*** Data provided
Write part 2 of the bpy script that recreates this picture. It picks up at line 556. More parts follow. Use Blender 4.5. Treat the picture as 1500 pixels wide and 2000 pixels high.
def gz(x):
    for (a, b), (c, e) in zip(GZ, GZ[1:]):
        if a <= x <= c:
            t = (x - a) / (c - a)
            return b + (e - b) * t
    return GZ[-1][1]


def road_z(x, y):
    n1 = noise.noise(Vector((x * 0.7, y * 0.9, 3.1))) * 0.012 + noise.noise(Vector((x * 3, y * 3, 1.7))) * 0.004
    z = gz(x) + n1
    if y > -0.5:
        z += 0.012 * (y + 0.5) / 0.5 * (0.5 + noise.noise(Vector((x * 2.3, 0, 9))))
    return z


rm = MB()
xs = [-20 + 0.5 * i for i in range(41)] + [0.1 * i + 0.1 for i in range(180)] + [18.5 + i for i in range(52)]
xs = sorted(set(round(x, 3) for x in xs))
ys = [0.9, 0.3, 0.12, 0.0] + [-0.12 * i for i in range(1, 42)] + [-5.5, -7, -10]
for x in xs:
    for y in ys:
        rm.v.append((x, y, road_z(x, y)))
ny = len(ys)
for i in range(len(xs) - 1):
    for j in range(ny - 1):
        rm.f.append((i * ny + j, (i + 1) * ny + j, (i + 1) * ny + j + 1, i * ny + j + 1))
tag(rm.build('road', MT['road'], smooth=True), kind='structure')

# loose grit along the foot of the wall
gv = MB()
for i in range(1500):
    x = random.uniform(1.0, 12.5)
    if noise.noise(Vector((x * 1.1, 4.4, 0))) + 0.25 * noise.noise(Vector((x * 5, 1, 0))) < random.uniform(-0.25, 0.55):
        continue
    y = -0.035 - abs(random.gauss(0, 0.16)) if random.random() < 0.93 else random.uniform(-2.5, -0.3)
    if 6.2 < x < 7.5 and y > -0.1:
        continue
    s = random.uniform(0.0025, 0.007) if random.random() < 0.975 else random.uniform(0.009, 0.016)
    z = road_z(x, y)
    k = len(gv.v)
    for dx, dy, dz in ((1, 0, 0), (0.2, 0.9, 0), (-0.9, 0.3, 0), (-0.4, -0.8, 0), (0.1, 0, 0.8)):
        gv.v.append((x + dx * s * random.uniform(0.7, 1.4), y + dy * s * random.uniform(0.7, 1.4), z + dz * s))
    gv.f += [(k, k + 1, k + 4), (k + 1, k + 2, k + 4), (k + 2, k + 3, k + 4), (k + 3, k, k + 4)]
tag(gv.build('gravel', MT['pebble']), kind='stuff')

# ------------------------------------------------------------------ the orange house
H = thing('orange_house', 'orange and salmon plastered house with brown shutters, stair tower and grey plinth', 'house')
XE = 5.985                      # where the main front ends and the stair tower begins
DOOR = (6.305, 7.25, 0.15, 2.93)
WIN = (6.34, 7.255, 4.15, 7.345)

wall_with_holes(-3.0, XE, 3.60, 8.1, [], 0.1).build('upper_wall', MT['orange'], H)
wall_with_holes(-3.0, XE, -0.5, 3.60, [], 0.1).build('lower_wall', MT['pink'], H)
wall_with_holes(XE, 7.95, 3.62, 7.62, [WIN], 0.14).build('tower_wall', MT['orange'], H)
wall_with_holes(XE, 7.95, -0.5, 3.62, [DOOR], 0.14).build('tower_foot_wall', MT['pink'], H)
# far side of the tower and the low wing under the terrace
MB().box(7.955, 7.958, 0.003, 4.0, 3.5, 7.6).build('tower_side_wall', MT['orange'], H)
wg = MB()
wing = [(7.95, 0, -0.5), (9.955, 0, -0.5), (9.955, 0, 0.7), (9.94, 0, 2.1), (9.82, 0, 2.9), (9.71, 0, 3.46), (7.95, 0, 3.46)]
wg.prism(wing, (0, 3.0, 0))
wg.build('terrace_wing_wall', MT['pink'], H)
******
Repeat, word for word, the lines from the opening of the material through the line containing "tag(rm.build('road', MT['road'], smooth=True), kind='structure')".

Write part 2 of the bpy script that recreates this picture. It picks up at line 556. More parts follow. Use Blender 4.5. Treat the picture as 1500 pixels wide and 2000 pixels high.
def gz(x):
    for (a, b), (c, e) in zip(GZ, GZ[1:]):
        if a <= x <= c:
            t = (x - a) / (c - a)
            return b + (e - b) * t
    return GZ[-1][1]


def road_z(x, y):
    n1 = noise.noise(Vector((x * 0.7, y * 0.9, 3.1))) * 0.012 + noise.noise(Vector((x * 3, y * 3, 1.7))) * 0.004
    z = gz(x) + n1
    if y > -0.5:
        z += 0.012 * (y + 0.5) / 0.5 * (0.5 + noise.noise(Vector((x * 2.3, 0, 9))))
    return z


rm = MB()
xs = [-20 + 0.5 * i for i in range(41)] + [0.1 * i + 0.1 for i in range(180)] + [18.5 + i for i in range(52)]
xs = sorted(set(round(x, 3) for x in xs))
ys = [0.9, 0.3, 0.12, 0.0] + [-0.12 * i for i in range(1, 42)] + [-5.5, -7, -10]
for x in xs:
    for y in ys:
        rm.v.append((x, y, road_z(x, y)))
ny = len(ys)
for i in range(len(xs) - 1):
    for j in range(ny - 1):
        rm.f.append((i * ny + j, (i + 1) * ny + j, (i + 1) * ny + j + 1, i * ny + j + 1))
tag(rm.build('road', MT['road'], smooth=True), kind='structure')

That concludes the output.